Collected data |

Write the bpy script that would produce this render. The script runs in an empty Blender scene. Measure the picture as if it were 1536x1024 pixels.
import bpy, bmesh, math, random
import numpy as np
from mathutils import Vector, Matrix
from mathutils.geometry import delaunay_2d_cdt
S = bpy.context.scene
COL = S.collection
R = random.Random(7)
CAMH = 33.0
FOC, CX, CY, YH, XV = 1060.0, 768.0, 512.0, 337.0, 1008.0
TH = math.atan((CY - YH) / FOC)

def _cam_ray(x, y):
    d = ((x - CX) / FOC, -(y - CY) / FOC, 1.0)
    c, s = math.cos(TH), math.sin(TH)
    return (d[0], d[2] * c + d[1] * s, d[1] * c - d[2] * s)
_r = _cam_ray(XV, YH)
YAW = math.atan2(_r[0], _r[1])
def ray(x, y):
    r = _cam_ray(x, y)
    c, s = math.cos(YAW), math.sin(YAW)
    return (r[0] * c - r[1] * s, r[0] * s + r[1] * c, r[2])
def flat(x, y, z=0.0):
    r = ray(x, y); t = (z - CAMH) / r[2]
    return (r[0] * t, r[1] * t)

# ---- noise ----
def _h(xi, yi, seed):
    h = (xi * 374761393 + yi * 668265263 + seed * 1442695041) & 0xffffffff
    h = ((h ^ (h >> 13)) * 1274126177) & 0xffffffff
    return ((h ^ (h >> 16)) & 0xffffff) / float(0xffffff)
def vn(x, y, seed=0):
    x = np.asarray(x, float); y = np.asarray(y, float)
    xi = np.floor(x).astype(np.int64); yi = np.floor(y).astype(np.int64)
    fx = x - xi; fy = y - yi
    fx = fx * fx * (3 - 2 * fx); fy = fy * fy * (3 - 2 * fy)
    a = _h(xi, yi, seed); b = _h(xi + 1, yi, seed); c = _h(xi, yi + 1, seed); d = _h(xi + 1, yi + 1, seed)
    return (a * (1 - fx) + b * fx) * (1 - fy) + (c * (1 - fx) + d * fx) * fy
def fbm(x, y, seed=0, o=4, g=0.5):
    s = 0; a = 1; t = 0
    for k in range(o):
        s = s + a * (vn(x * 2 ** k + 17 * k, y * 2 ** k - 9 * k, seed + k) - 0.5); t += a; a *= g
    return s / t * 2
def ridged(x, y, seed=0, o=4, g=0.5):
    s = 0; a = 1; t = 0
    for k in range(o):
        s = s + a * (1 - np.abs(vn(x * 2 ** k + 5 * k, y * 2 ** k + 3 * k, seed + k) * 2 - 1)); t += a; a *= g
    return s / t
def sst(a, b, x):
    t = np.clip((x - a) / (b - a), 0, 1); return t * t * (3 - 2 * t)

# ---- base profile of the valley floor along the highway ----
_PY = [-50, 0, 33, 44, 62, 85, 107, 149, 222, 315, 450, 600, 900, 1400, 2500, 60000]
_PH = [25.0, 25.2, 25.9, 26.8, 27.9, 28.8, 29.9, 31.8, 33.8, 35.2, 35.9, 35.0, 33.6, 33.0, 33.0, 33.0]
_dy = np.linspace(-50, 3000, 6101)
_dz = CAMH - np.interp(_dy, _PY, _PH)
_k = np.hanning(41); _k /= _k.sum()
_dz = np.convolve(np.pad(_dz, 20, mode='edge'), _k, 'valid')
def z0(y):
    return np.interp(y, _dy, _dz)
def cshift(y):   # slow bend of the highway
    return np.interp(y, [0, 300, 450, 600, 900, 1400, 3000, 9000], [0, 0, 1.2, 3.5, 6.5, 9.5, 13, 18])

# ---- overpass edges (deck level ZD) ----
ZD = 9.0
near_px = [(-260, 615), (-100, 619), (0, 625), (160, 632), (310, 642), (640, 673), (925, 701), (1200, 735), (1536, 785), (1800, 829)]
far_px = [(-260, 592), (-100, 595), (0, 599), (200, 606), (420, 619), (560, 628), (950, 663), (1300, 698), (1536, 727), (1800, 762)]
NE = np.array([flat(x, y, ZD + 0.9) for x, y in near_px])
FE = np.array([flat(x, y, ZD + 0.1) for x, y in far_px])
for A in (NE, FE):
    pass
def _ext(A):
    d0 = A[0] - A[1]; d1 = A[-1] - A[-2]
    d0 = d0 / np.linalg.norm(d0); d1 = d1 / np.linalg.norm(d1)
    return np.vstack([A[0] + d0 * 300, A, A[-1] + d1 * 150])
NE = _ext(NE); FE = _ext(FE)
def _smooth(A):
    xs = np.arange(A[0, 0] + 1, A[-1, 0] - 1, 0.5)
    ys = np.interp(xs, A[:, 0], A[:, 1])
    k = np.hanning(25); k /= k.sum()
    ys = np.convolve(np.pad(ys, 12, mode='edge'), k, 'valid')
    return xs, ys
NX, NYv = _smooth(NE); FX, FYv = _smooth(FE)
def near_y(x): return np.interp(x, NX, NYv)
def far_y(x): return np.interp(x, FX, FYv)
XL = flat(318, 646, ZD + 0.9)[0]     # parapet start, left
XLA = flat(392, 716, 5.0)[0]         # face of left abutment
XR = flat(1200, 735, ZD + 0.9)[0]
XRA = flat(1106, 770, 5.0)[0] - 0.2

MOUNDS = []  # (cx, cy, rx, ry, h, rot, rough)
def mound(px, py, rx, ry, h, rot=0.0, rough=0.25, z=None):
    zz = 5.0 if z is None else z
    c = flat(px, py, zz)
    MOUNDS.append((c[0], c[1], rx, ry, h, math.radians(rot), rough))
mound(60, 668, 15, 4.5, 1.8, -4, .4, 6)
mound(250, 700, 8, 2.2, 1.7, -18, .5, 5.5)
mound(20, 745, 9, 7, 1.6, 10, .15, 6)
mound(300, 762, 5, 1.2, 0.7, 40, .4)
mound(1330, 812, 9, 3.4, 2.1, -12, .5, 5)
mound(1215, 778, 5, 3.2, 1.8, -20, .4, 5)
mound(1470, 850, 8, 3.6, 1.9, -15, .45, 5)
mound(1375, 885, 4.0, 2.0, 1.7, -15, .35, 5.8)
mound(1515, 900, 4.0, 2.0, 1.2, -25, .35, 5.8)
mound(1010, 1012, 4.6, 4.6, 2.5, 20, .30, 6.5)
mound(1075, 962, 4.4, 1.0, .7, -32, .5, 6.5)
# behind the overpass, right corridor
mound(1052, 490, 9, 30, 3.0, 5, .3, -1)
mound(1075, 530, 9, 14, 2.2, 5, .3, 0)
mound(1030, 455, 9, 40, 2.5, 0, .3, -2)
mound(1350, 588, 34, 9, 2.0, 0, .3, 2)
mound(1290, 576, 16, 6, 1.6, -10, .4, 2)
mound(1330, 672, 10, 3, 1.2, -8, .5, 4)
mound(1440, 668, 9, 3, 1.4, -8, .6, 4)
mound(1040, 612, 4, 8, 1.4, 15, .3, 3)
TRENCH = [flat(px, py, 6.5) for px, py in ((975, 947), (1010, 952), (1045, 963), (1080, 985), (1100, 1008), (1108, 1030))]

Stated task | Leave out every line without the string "scene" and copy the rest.

Solved exercise |
Write the bpy script that would produce this render. The script runs in an empty Blender scene. Measure the picture as if it were 1536x1024 pixels.
S = bpy.context.scene